LIVRO + CD
Cada disco da meteora Amélia Muge é um acontecimento, e temos agora oportunidade de os revisitar quase todos.
Cada disco da meteora Amélia Muge é um acontecimento, e temos agora oportunidade de os revisitar quase todos.
Na esfera celeste a que pertence, Amélia Muge é um desses cometas raros a rasgar com brilho a orbe da reinvenção da música tradicional portuguesa. Desde a edição de Múgica, em 1991, cada álbum seu é fervorosamente aclamado pela imprensa especializada e por um pequeno culto de anónimos fervorosos amelianos, gente reconhecida por uma idolatria mais própria da estrela pop do que da “autora-compositora”. É essa a faceta de Amélia Muge que mais vem à tona neste Uma Autora, 202 Canções, uma revisitação da sua obra que colhe de todos os álbuns anteriores à excepção do mais recente Não Sou Daqui. Estão também incluídas canções compostas para outras vozes e ainda quatro originais.

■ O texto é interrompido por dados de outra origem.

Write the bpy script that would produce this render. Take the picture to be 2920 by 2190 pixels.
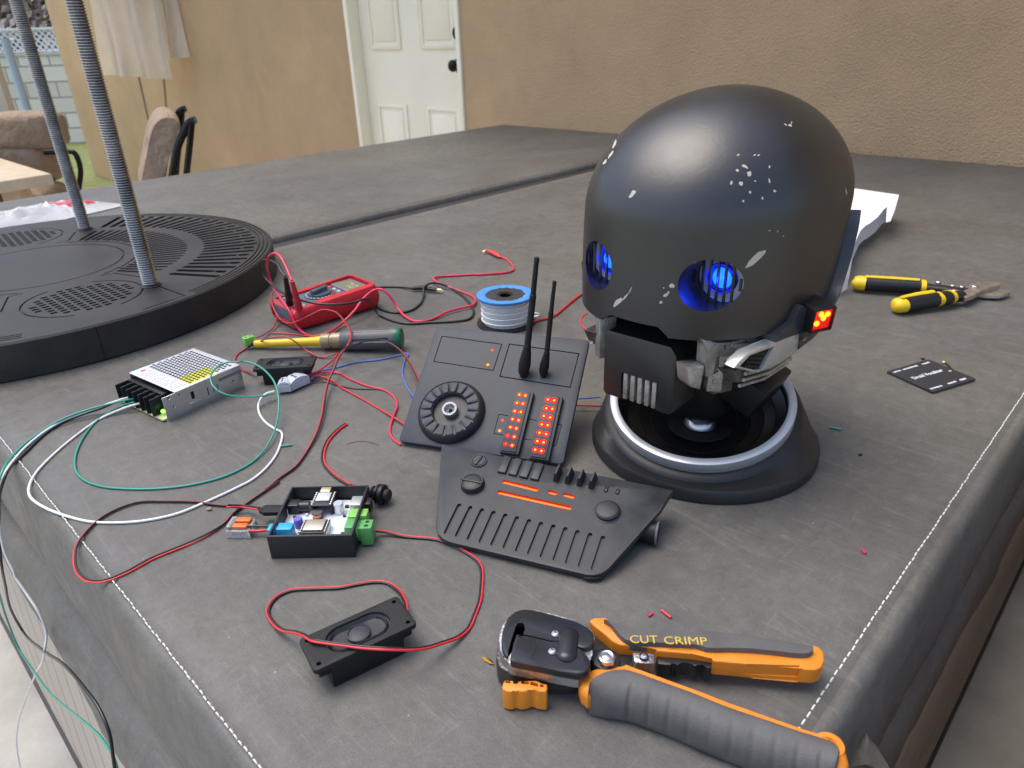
import bpy, bmesh, math, random
from mathutils import Vector, Matrix, noise
from mathutils.bvhtree import BVHTree
random.seed(7)
R_ = math.radians
C = bpy.context.scene.collection
for o in list(bpy.data.objects): bpy.data.objects.remove(o)

# ------------------------------------------------------------------ camera
# World: the cover's top is z = 0, the camera stands 0.37 m above it, the patio floor is at z = -0.82.
FPX, CAMH = 2020.0, 0.37
TH, RO = R_(26.5), R_(-2.0)
cf = Vector((0, math.cos(TH), -math.sin(TH))); up0 = Vector((0, math.sin(TH), math.cos(TH))); r0 = Vector((1, 0, 0))
CR = r0*math.cos(RO)+up0*math.sin(RO); CU = -r0*math.sin(RO)+up0*math.cos(RO)
CAM = Vector((0, 0, CAMH))
cam = bpy.data.cameras.new('camera'); camo = bpy.data.objects.new('camera', cam); C.objects.link(camo)
cam.sensor_width = 36; cam.lens = 36*FPX/2920; cam.clip_start = .01; cam.clip_end = 400
camo.matrix_world = Matrix(((CR.x, CU.x, -cf.x, 0), (CR.y, CU.y, -cf.y, 0), (CR.z, CU.z, -cf.z, CAMH), (0, 0, 0, 1)))
cam.dof.use_dof = True; cam.dof.focus_distance = .62; cam.dof.aperture_fstop = 14
scn = bpy.context.scene; scn.camera = camo
scn.render.resolution_x, scn.render.resolution_y = 1024, 768
# ------------------------------------------------------------------ sky, sun, exposure
SUN_EL, SUN_AZ = 48, 205          # degrees; azimuth measured so that light comes from behind-left
w = bpy.data.worlds.new('World'); scn.world = w; w.use_nodes = True
nt = w.node_tree; bg = nt.nodes['Background']
sky = nt.nodes.new('ShaderNodeTexSky'); sky.sky_type = 'NISHITA'; sky.sun_disc = False
LDIR = Vector((-.30, .12, .94)).normalized()      # towards the sun
sky.sun_elevation = math.asin(LDIR.z); sky.sun_rotation = math.atan2(LDIR.x, LDIR.y)
sky.air_density = 1.0; sky.dust_density = 3.0; sky.ozone_density = 1.0
nt.links.new(sky.outputs[0], bg.inputs[0]); bg.inputs[1].default_value = .15
sl = bpy.data.lights.new('sun', 'SUN'); sl.energy = 1.0; sl.angle = R_(42); sl.color = (1, .93, .82)
so = bpy.data.objects.new('sun', sl); C.objects.link(so)
so.rotation_euler = LDIR.to_track_quat('Z', 'Y').to_euler()
scn.view_settings.view_transform = 'Standard'; scn.view_settings.look = 'None'; scn.view_settings.exposure = .92; scn.view_settings.gamma = 1

# ------------------------------------------------------------------ measuring helpers (photo pixel -> point on a real plane)
def ray(u, v): return cf*FPX+CR*(u-1460)+CU*(1095-v)
def G(u, v, z=0.):
    d = ray(u, v); return CAM+d*((z-CAMH)/d.z)
AE = R_(45.2); E1 = Vector((math.cos(AE), math.sin(AE), 0)); E2 = Vector((-math.sin(AE), math.cos(AE), 0)); O0 = Vector((.005, .112, 0))
def PQ(p, q, z=0): return O0+E1*p+E2*q+Vector((0, 0, z))
def onp(u, v, p0):
    d = ray(u, v); return CAM+d*((p0-(CAM-O0).dot(E1))/d.dot(E1))
def aty(u, v, y):
    d = ray(u, v); return CAM+d*(y/d.y)
ZR = dict(W=(0, 0, 1.32), A=(0, 1090, .36166), B=(0, 1590, .36166), C=(650, 650, .36166), D=(680, 980, .25316), E=(620, 1320, .24412),
    F=(720, 1600, .31646), H=(1100, 880, .27125), J=(1200, 1230, .34358), K=(1380, 1700, .23508), L=(1640, 1750, .36166), M=(2120, 1090, .36166),
    N=(2300, 450, .28029), Q=(1600, 800, .36166), T=(1600, 200, .40687), r1=(0, 440, .36166), r3=(0, 550, .36166), S=(1360, 660, .18086), P=(350, 980, .16727), V=(750, 720, .16275), X=(0, 560, .18987), cd=(2520, 1010, .12658), Y=(2120, 1590, .36166), Z6=(0, 0, .3738), Z1=(0, 0, .36166), Z2=(700, 0, .36166))
def zp(k, u, v):
    a = ZR[k]; return a[0]+u*a[2], a[1]+v*a[2]
def GZ(k, u, v, z=0.): return G(*zp(k, u, v), z)

# ------------------------------------------------------------------ materials
MATS = {}
def mat(name, col, rough=.5, metal=0, noise_=None, bump=None, emit=None, alpha=None, trans=0, spec=.5, coat=0, sheen=0, bumpd=.002):
    """noise_=(scale, amount) varies the colour; bump=(scale, strength)"""
    if name in MATS: return MATS[name]
    m = bpy.data.materials.new(name); m.use_nodes = True; n = m.node_tree.nodes; l = m.node_tree.links
    b = n['Principled BSDF']; b.inputs['Base Color'].default_value = (*col, 1); b.inputs['Roughness'].default_value = rough
    b.inputs['Metallic'].default_value = metal; b.inputs['Specular IOR Level'].default_value = spec
    if coat: b.inputs['Coat Weight'].default_value = coat; b.inputs['Coat Roughness'].default_value = .15
    if trans: b.inputs['Transmission Weight'].default_value = trans
    tc = n.new('ShaderNodeTexCoord')
    if noise_:
        t = n.new('ShaderNodeTexNoise'); t.inputs['Scale'].default_value = noise_[0]; t.inputs['Detail'].default_value = 6; t.inputs['Roughness'].default_value = .65
        l.new(tc.outputs['Object'], t.inputs['Vector'])
        r = n.new('ShaderNodeMapRange'); r.inputs['From Min'].default_value = .3; r.inputs['From Max'].default_value = .7
        r.inputs['To Min'].default_value = 1-noise_[1]; r.inputs['To Max'].default_value = 1+noise_[1]
        l.new(t.outputs['Fac'], r.inputs['Value'])
        x = n.new('ShaderNodeMix'); x.data_type = 'RGBA'; x.blend_type = 'MULTIPLY'; x.inputs[0].default_value = 1
        x.inputs[6].default_value = (*col, 1); l.new(r.outputs[0], x.inputs[7]); l.new(x.outputs[2], b.inputs['Base Color'])
        r2 = n.new('ShaderNodeMapRange'); r2.inputs['To Min'].default_value = max(0, rough-.12); r2.inputs['To Max'].default_value = min(1, rough+.12)
        l.new(t.outputs['Fac'], r2.inputs['Value']); l.new(r2.outputs[0], b.inputs['Roughness'])
    if bump:
        t = n.new('ShaderNodeTexNoise'); t.inputs['Scale'].default_value = bump[0]; t.inputs['Detail'].default_value = 5
        l.new(tc.outputs['Object'], t.inputs['Vector'])
        bu = n.new('ShaderNodeBump'); bu.inputs['Strength'].default_value = bump[1]; bu.inputs['Distance'].default_value = bumpd
        l.new(t.outputs['Fac'], bu.inputs['Height']); l.new(bu.outputs[0], b.inputs['Normal'])
    if emit: b.inputs['Emission Color'].default_value = (*emit[:3], 1); b.inputs['Emission Strength'].default_value = emit[3]
    MATS[name] = m; return m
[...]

Trata-se de um livro-disco, mais arrumado nas prateleiras das livrarias do que nos escaparates das lojas de discos. A natureza da obra torna quase natural que todas as letras-poemas sejam da própria Amélia Muge, mas as excepções que existem não são de nos apanhar de surpresa. Uma dessas excepções é o enormíssimo João Pedro Grabato Dias, o poeta mais presente em toda a obra da autora. Outra é Fernando Pessoa, igualmente fundamental no percurso da autora. “Nevoeiro”, o célebre poema de “Mensagem”, antes musicado em Todos os Dias, confirma-se nesta nova unidade estética como uma daquelas músicas capazes de se elevar numa carreira. Mas as letras de Amélia Muge são elas próprias tratados de poesia. “Coisa Assim”, antes interpretada por Mafalda Arnauth, tem uma letra surrealista de garbo humorístico, que já sobressaía no disco original: “Se eu morrer de amor por ti / Ai leva-me a enterrar / Dentro daquela careta / Que fizeste numa hora / Em que me estavas a olhar / E a rir te foste embora / E eu quase vi o meu fim / Se eu morrer ou coisa assim / Faz desse riso um cantar / Para te lembrares de mim”.
As novas roupagens, musicalmente trabalhadas por António José Martins e Filipe Raposo, não são isentas de objecções, mas esse é o risco de lidar com músicas carimbadas com o selo de definitivo. Os novos temas mostram uma Amélia Muge em grande forma, especialmente “Filme ainda sem genérico”, o que quase bastaria para justificar esta edição. Nos agradecimentos, Amélia Muge dirige-se aos jornalistas, que lhe explicam porque continua a “trabalhar nisto tudo“ e não a “fazer outra coisa qualquer, mais fácil, mais barata e a dar milhões”. Nós que podemos ouvir estas músicas, é que não nos devíamos sentir privilegiados por sermos tão poucos. Amélia Muge merecia uma audiência à altura da sua música inestimável.